Com'è possibile che per un dossier sull'islam, la Ue dia credito e finanziamenti a una fondazione legata al presidente turco Erdogan, che punta spesso il dito contro l'Occidente e i suoi valori?

«Non mi stupisce, si tratta in una dinamica abbastanza comune. Causata da un insieme di fattori, che sono spesso la faciloneria a livello burocratico e una certa pigrizia. In sostanza la Ue dà fondi contro l'islamofobia, come è giusto che sia, ma non va a fondo per capire con chi interagisce. Si limita a criteri formali e non sostanziali di supervisione. Non finanzia terroristi o criminali bensì soggetti che dal punto di vista formale avranno anche un dottorato, ma a un'analisi più politica non hanno neutralità e obiettività necessarie. Nel caso specifico, Seta è il think tank di Erdogan, il centro studi di riferimento del partito Akp».

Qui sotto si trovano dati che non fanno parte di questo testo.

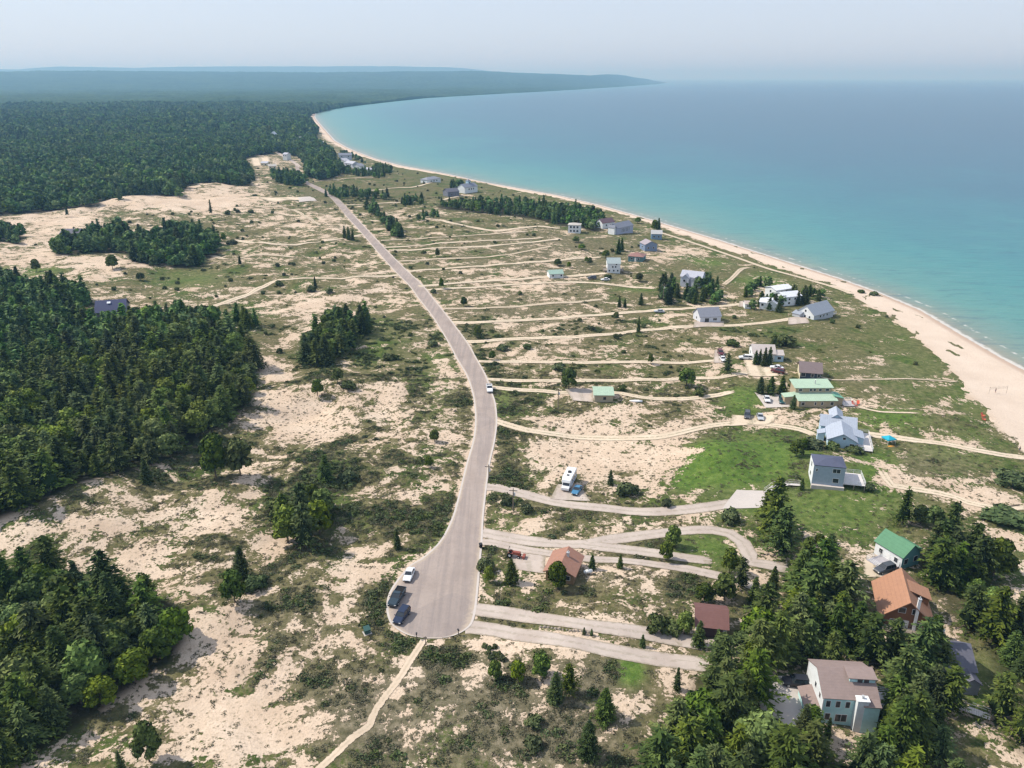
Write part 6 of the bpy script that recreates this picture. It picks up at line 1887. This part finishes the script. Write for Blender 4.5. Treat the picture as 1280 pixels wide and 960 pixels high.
# board walks
def walkway(pxs, w, z, rail, lab, name='boardwalk'):
    P = at(np.array([q[0] for q in pxs], float), np.array([q[1] for q in pxs], float))
    o0 = Vector(P[0]); r = empty(name, o0, 0); tag(r, lab, 'boardwalk')
    mb = MB(); rl = MB(); ps = MB()
    for i in range(len(P) - 1):
        a = Vector(P[i]) - o0; b = Vector(P[i + 1]) - o0; a.z += z; b.z += z
        d = (b - a); L = d.length; d.normalize(); s_ = Vector((-d.y, d.x, 0)).normalized() * w / 2
        n = int(L / .3)
        for k in range(n):
            c0 = a + d * (k * L / n + .01); c1 = a + d * ((k + 1) * L / n - .02)
            mb.prism([c0 - s_, c1 - s_, c1 + s_, c0 + s_], .05)
        for sg in (-1, 1):
            m = max(1, int(L / 2))
            for k in range(m + 1):
                q = a + d * L * k / m + s_ * sg
                ps.bar(q - Vector((0, 0, z + .4)), q + Vector((0, 0, .95 if rail else 0)), .05, 4)
            if rail:
                for zz in (.5, .92): rl.bar(a + s_ * sg + Vector((0, 0, zz)), b + s_ * sg + Vector((0, 0, zz)), .04, 4)
    mb.build('planks', M['deckw'], r); ps.build('posts', M['wood'], r)
    if rail: rl.build('railing', M['deckw'], r)


walkway([(1186, 885), (1205, 891), (1236, 902)], 1.5, 1.0, True, 'pale wooden boardwalk with railing crossing a gap in the pines at the bottom right')
walkway([(957, 617), (968, 609), (985, 606.5), (1001, 607.5)], 1.2, .35, True, 'grey footbridge walk from the concrete pad to the grey blue house')

# planted bed, boulders
for k in range(9):
    px = 605 + (k % 3) * 7 + (k // 3) * 5 + random.uniform(-2, 2); py = 810 + (k // 3) * 7 + random.uniform(-2, 2)
    p = P3(px, py); tree('shrub', p.x, p.y, random.uniform(.7, 1.0), 'small dark planted bush dotted over the sandy bed', 'planted bushes of the sandy bed', p.z)
for k in range(14):
    px = 676 + k * 4.6; py = 783.5 + k * .55 + random.uniform(-.8, .8)
    p = P3(px, py); mb = MB()
    s_ = random.uniform(.22, .42); n = 7
    V = []
    for j, (z, r_) in enumerate(((-.2, .9), (.25, 1.0), (.7, .7), (.95, .25))):
        for i in range(n):
            t = 2 * PI * i / n + j * .3; q = s_ * r_ * random.uniform(.8, 1.15); V.append((q * math.cos(t), q * math.sin(t), z * s_))
    F = [(j * n + i, j * n + (i + 1) % n, (j + 1) * n + (i + 1) % n, (j + 1) * n + i) for j in range(3) for i in range(n)] + [tuple(range(3 * n, 4 * n))]
    mb.add(V, F); o = mb.build('boulder', simple('boulder_stone', (.28, .24, .20), .9, .1, .3, 3)); o.location = p
    tag(o, 'rounded stone in the row between the two lower drives', 'boulder', 'stones edging the lower drive')

# ------------------------------------------------------------------ low ground cover as masses
def clump_mesh(name, seed, r, hgt, n, size, material):
    g = np.random.default_rng(seed)
    a = g.uniform(0, 2 * PI, n); q = np.sqrt(g.uniform(0, 1, n)) * r
    z = hgt * (1 - (q / r) ** 2) * g.uniform(.35, 1.0, n) + .02
    C = np.stack([q * np.cos(a), q * np.sin(a), z], -1)
    U = g.normal(size=(n, 3)); U[:, 2] *= .5; U /= np.linalg.norm(U, axis=1)[:, None]
    Wd = np.cross(U, g.normal(size=(n, 3))); Wd /= np.linalg.norm(Wd, axis=1)[:, None]
    sz = size * g.uniform(.6, 1.3, n)[:, None]
    tone = np.clip(.15 + .6 * z / hgt + g.normal(size=n) * .15, 0, 1)
    V, F, T = quads_from(C, U * sz, Wd * sz * .6, tone)
    return crown_mesh(name, [(V, F, T)], material)


spots = [('juniper', 470, 770), ('juniper', 405, 735), ('scrub', 430, 852), ('scrub', 640, 880)]
cl = []
for k, (mt, px, py) in enumerate(spots):
    me = clump_mesh('clump_leaves', 700 + k, 1.0, .55 if mt == 'juniper' else .32, 46 if mt == 'juniper' else 40, .23 if mt == 'juniper' else .17, M[mt])
    p = P3(px, py); o = link_mesh('creeping_shrub' if mt == 'juniper' else 'heath_clump', me); o.location = p
    tag(o, ['low creeping juniper clump left of the navy suv', 'low creeping juniper clump in the mid dunes', 'grey heath clump beside the sand track', 'grey heath clump below the planted bed'][k], 'shrub')
    cl.append(o)


def cover_points(n, rmin, rmax, seed):
    g = np.random.default_rng(seed)
    t = g.uniform(math.radians(-36), math.radians(36), n); r = np.sqrt(g.uniform(rmin ** 2, rmax ** 2, n))
    x = r * np.sin(t); y = r * np.cos(t)
    sd = shore_d(x, y); v, l, fo, b = cover(x, y, sd)
    rd = seg_dist(x, y, ROADC); rw = np.interp(r, np.hypot(ROADC[::-1, 0], ROADC[::-1, 1]), ROADW[::-1])
    ok = (sd > 18) & (rd > rw + .8) & (fo < .5)
    for (px, w, m_) in DRIVES:
        P = at(np.array([q[0] for q in px], float), np.array([q[1] for q in px], float))[:, :2]
        k = np.where(ok)[0]
        if len(k): ok[k[seg_dist(x[k], y[k], smooth_line(P, n=4)) < w / 2 + .3]] = False
    for o in bpy.data.objects:
        if o.name.startswith(('parking_area', 'bare_ground')):
            c = np.array([v_.co[:2] for v_ in o.data.vertices]); m = c.mean(0)
            rad = np.abs(c - m).max() * .9
            ok &= np.hypot(x - m[0], y - m[1]) > rad
        elif o.parent is None and o.get('category') in ('house', 'garage', 'cabin', 'cottage'):
            ok &= np.hypot(x - o.location.x, y - o.location.y) > 6
    v = v - .9 * np.clip(l - .15, 0, 1) - .5 * np.exp(-(seg_dist(x, y, VEG) / 75) ** 2)
    return x[ok], y[ok], v[ok], l[ok], g


def mass(n, rmin, rmax, seed, thr, hi, src_base, smin, smax, name, lab, cat, lushy=False):
    x, y, v, l, g = cover_points(n, rmin, rmax, seed); b = v
    pr = sstep(thr, hi, v + .22 * perlin(x / 3.5, y / 3.5, 12))
    if lushy: pr = np.maximum(pr, sstep(.3, .8, l))
    if src_base == 2: pr = np.maximum(pr, .10 * (b > -1))
    k = g.uniform(0, 1, len(x)) < pr
    x, y, v = x[k], y[k], v[k]
    z = H(x, y)
    s = g.uniform(smin, smax, len(x)) * (.7 + .5 * np.clip(v - thr, 0, 1))
    return np.stack([x, y, z - .03, s, src_base + g.integers(0, 2, len(x))], -1)


p1 = mass(60000, 85, 330, 1, .72, 1.25, 0, .5, 1.5, '', '', '')
p1b = mass(30000, 330, 700, 3, .85, 1.4, 0, .9, 2.0, '', '', '')
p2 = mass(90000, 85, 260, 2, .52, 1.0, 2, .35, .9, '', '', '')
instance_cloud('creeping_shrubs', np.vstack([p1, p1b]), cl, 'low dark green creeping shrubs patching the dune sand', 'shrubs', 8)
instance_cloud('heath', p2, cl, 'grey green heath and dune grass speckling the sand', 'heath', 9)
# scattered individual-looking bushes of the far lots, too many and small to single out
x, y, v, l, g = cover_points(11000, 240, 1000, 21)
k = g.uniform(0, 1, len(x)) < .16 * sstep(.35, .8, v)
x, y = x[k], y[k]
B_ = [o for o in COL.objects if o.name.startswith('crown') and o.parent and o.parent.name.startswith('shrub')][:2]
pts = np.stack([x, y, H(x, y), g.uniform(.25, .85, len(x)), g.integers(0, 2, len(x))], -1)
instance_cloud('lot_bushes', pts, B_, 'small dark bushes dotted across the open lots and dunes', 'bushes', 10)

# ------------------------------------------------------------------ light, haze, camera
SUN_AZ = math.radians(-76)      # towards the sun, measured from +Y clockwise
SUN_EL = math.radians(47)
sd_ = Vector((math.sin(SUN_AZ) * math.cos(SUN_EL), math.cos(SUN_AZ) * math.cos(SUN_EL), math.sin(SUN_EL)))
ld = bpy.data.lights.new('sun', 'SUN'); ld.energy = 5.0; ld.angle = math.radians(.55); ld.color = (1, .94, .84)
lo = bpy.data.objects.new('sun', ld); COL.objects.link(lo); lo.rotation_euler = sd_.to_track_quat('Z', 'Y').to_euler()
w = bpy.data.worlds.new('World'); SC.world = w; w.use_nodes = True
wn = w.node_tree; bg = wn.nodes['Background']
sky = wn.nodes.new('ShaderNodeTexSky'); sky.sky_type = 'NISHITA'; sky.sun_disc = False
sky.sun_elevation = SUN_EL; sky.sun_rotation = SUN_AZ; sky.altitude = 200; sky.air_density = 1.0; sky.dust_density = 1.2; sky.ozone_density = 2.0
# thin high veil that pales the blue of the summer sky
veil = wn.nodes.new('ShaderNodeMix'); veil.data_type = 'RGBA'; veil.inputs[0].default_value = .68
wn.links.new(sky.outputs[0], veil.inputs[6]); veil.inputs[7].default_value = (6.4, 7.1, 8.6, 1)
wn.links.new(veil.outputs[2], bg.inputs[0]); bg.inputs[1].default_value = .128

hm, nt = mat('summer_haze')
vs = nt.nodes.new('ShaderNodeVolumeScatter'); vs.inputs['Color'].default_value = (.30, .62, 1.0, 1); vs.inputs['Density'].default_value = 1 / 9000; vs.inputs['Anisotropy'].default_value = .15
ho = nt.nodes.new('ShaderNodeOutputMaterial'); 
va = nt.nodes.new('ShaderNodeVolumeAbsorption'); va.inputs['Color'].default_value = (.0, .38, .95, 1); va.inputs['Density'].default_value = 1 / 50000
ad = nt.nodes.new('ShaderNodeAddShader'); nt.links.new(vs.outputs[0], ad.inputs[0]); nt.links.new(va.outputs[0], ad.inputs[1]); nt.links.new(ad.outputs[0], ho.inputs['Volume'])
mb = MB(); mb.box(-45000, 45000, -3000, 60000, -20, 450)
tag(mb.build('haze', hm), kind='structure')

cd = bpy.data.cameras.new('camera'); cd.sensor_width = 36; cd.lens = 36 * FPX / 1280; cd.clip_end = 150000; cd.clip_start = 1
co = bpy.data.objects.new('camera', cd); COL.objects.link(co)
co.location = (0, 0, CAM_H); co.rotation_euler = (PI / 2 - PITCH, 0, 0)
SC.camera = co
SC.view_settings.view_transform = 'Standard'; SC.view_settings.look = 'None'; SC.view_settings.exposure = 0; SC.view_settings.gamma = 1
cy = SC.cycles
cy.max_bounces = 4; cy.diffuse_bounces = 2; cy.glossy_bounces = 2; cy.transmission_bounces = 2; cy.transparent_max_bounces = 6; cy.volume_bounces = 0
cy.caustics_reflective = False; cy.caustics_refractive = False
cy.use_denoising = True; cy.denoiser = 'OPENIMAGEDENOISE'; cy.denoising_input_passes = 'RGB_ALBEDO_NORMAL'
cy.use_adaptive_sampling = True; cy.adaptive_threshold = .01
cy.pixel_filter_type = 'BLACKMAN_HARRIS'; cy.filter_width = 1.4
SC.render.use_persistent_data = False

Dove cresce e prolifera l'islamismo in Europa?

«Dobbiamo distinguere fra islamismo violento e non violento. Il primo prolifera in cercare, sul web, e l'attrattiva dell'ideologia jihadista ha fatto presa tra le seconde e le terze generazioni del centro-nord Europa, meno in Italia. Poi c'è l'islamismo non violento. I tedeschi lo chiamano legalista. Non opera in maniera illegale, ma nei limiti della legge, con attività che a lungo andare sono problematiche per la coesione sociale, disaggreganti e persino sovversive».

Nelle scuole per esempio?

«Sì, le scuole dove si predica un'adesione all'islam radicale e i luoghi in cui il mondo viene descritto come un posto dove esistono i musulmani da una parte e poi gli altri e dove il ruolo della donna e la libertà di religione sono percepiti in maniera diversa dal sentire comune in Europa».

Ma anche dai diritti fondamentali.

«Sì, entrambi. Non a caso il governo austriaco sotto il cancelliere Kurz ha individuato nelle scuole uno degli ambienti principali su cui intervenire. Partendo da piccoli segnali, come quando si dice ai bimbi che andando alla festa di compleanno di un compagno cristiano si finisce all'inferno. A Vienna i bambini di religione musulmana sono attorno al 30% nelle scuole primarie. Inculcare questa mentalità crea problemi nel medio e lungo termine».

Chi sono le principali vittime dell'islamismo?

«In primis sono i musulmani. La prima forma di pressione, sociale e anche fisica, viene esercitata su chi, nella comunità musulmana, non sottostà a questa visione. L'ideologia islamista vede chiunque non la pensi come lui come un nemico.

Ma l'islamismo e le forme di antisemitismo nella comunità musulmana sono una delle ragioni principali per cui l'Europa sta diventando un luogo inospitale per gli ebrei».